Ello, ciertamente, no solo implica el cierre literal de las fronteras, en aras de bloquear el acceso a refugiados e inmigrantes del Medio-Oriente, sino también la clausura, si se quiere, de una frontera socio-cultural, con la intención de destruir cualquiera alusión visible a la fe musulmana (más de un país ha tratado, por ejemplo, de prohibir el hijab y la burka). Claramente esto se entiende como una reacción humana ante el terror esparcido por organizaciones como el EI y como una respuesta aparentemente sensata para lidiar con un enemigo que, por decir lo menos, es escurridizo.

Sin embargo, si se abandona el impulso pasional y se somete la situación a una evaluación realista, poco o nada podrá ser solucionado por el cierre de fronteras. Y este hecho se hace fácilmente verificable si se presta atención al perfil de los terroristas que han ido desangrando Europa y Norte América desde el 2014 en nombre del EI.

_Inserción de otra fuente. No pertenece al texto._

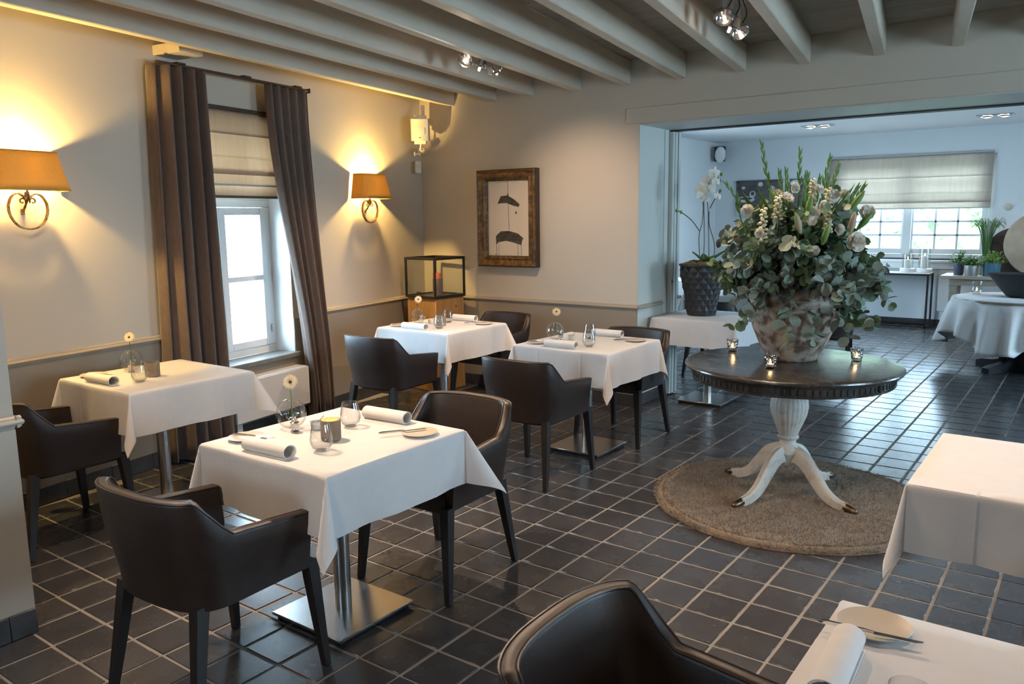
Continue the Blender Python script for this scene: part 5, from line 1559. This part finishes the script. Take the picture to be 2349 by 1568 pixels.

Para empezar, una cifra: de las 48 personas identificadas como perpetradoras de ataques en occidente desde el 2014, 30 nacieron en los países que atacaron o en algún otro país de occidente. Los 18 restantes, aunque nacieron en el Medio-Oriente, ostentaban en varios casos nacionalidad de algún país occidental. Eso quiere decir que el 62.5% de los terroristas involucrados en estos atentados tenían libre acceso al país donde los perpetraron. ¿Cómo, entonces, la solución al problema del terrorismo islámico sería cerrar las fronteras?

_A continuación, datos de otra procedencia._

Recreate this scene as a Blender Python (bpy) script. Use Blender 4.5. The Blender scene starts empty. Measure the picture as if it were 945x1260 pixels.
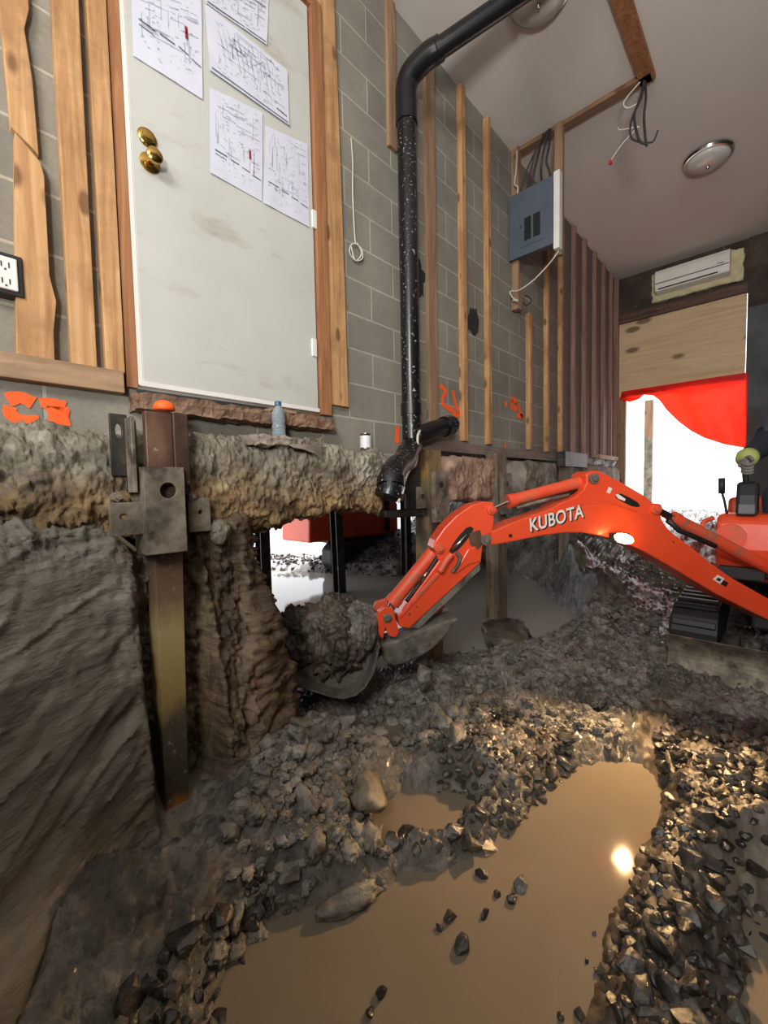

La solución que se puede proponer es que, más bien, las restricciones se impongan a la fe musulmana per se. Sin embargo, esa medida tampoco resiste a la realidad. Según los estudios realizados por el politólogo francés Olivier Roy, los extremistas suelen estar alejados del ‘main-stream’ islámico en sus comunidades, de hecho, el 25% se “convierte” al islam pocos meses antes de llevar a cabo el ataque y la amplísima mayoría ni siquiera sabe leer árabe. El acercamiento de estos sujetos con la religión en su estado radical se da a través de internet en las páginas manejadas por el mismísimo Estado Islámico. Muchos de los terroristas, según Roy, apelan al extremismo como una forma de renegar de la forma de llevar a cabo la religión de sus padres. La mayoría, también, tiene antecedentes por crímenes pequeños y tuvo contacto con radicales dentro de prisión.

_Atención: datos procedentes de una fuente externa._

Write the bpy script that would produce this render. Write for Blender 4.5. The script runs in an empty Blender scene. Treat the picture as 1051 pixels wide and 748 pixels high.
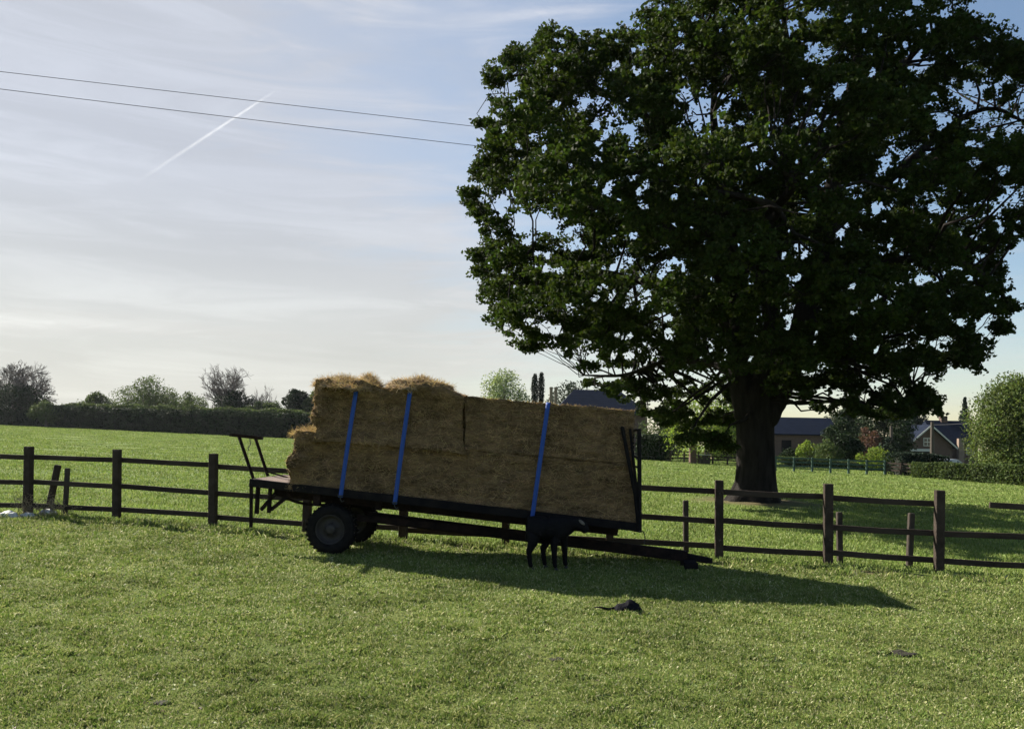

Sin embargo, lo más aterrador es que, como luego reportan los amigos y conocidos de los atacantes, la gran mayoría no se comporta como extremistas, no dejan de ir a fiestas, no dejan de beber alcohol o fumar cigarrillos, en general, se comportan como simples jóvenes occidentales. Sus exabruptos radicales se dan muy esporádicamente y difícilmente se puede acusar un problema hasta que ya es demasiado tarde.

Así, el problema se nota mucho más complejo que uno que se pueda remediar con la simple prohibición de expresiones islámicas. El problema, justamente, es que los terroristas no muestran verdadero arraigo con la fe, hasta que finalmente lo muestran todo entregándose a la muerte y cobrando cientos de vidas en el acto.

Teniendo esto en mente, es difícil e injusto buscar colocar a todos los musulmanes como cómplices (o potenciales cómplices) de los horrores del EI. Y esto no solo por una cuestión benévola que busca exculpar al islam –de hecho, son ciertas interpretaciones de esta religión las que cobijan a estos terroristas–, sino porque una aseveración de ese tipo no resiste la más mínima prueba si se le enfrenta a la realidad.

Así las cosas, creemos que cuando se trata de luchar contra el terrorismo, se tiene que empezar por aceptar una realidad cruda pero innegable, y es que esta lucha no es una que se sostenga únicamente con un enemigo foráneo, sino, también, con uno insertado en el corazón de la sociedad que busca destruir. Tranquilamente podría ser tu vecino. Dicha aceptación, seguida de un trabajo de inteligencia que traiga abajo las páginas web que nutren a los extremistas y que haga un seguimiento a todos aquellos que muestren cambios en su comportamiento, puede ayudar a remediar la situación.